Self explanatory – answer yes or no.

Question 132

To minimize the chance of one incident blocking both escapes, the means of escapes must:

  • Be as remote from each other as practicable;
  • Have a means of exiting to the outside; and
  • Have a clear opening size of at least 560 millimetres x 560 millimetres.

Only one means of escape is required if:

  • The space is not normally occupied;
  • The dimensions of the space do not permit more than one means of escape; or
  • The deck area is not more than 28 metres2.

Questions 133, 134 & 135

Self explanatory – answer yes or no

Question 136

The liferaft(s) must have a total capacity sufficient to carry all persons on board the vessel.

A buoyant apparatus shall be of a type that has been approved by the United States Coast Guard and the information contained in the nameplate shall be in English and French.

Question 137

If there are two or more persons on board a tug that is more than 8.5 metres in length, it shall carry on board one or more life rafts with a total capacity sufficient to carry all the persons on board.

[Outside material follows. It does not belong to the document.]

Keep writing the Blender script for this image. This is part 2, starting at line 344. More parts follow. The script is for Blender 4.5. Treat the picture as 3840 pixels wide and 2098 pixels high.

The life raft must be serviced at the intervals set out in section 2 of Schedule IV to the Life Saving Equipment Regulations at a service station that is accredited by the manufacturer of the life raft. The location and last date of service shall be clearly marked on the life raft (Small Vessel Regulations 21).

The life raft or buoyant apparatus (except for a life raft packed in a valise-type container) must be stored in a manner that allows it to automatically float free if the vessel sinks (Small Vessel Regulations 21).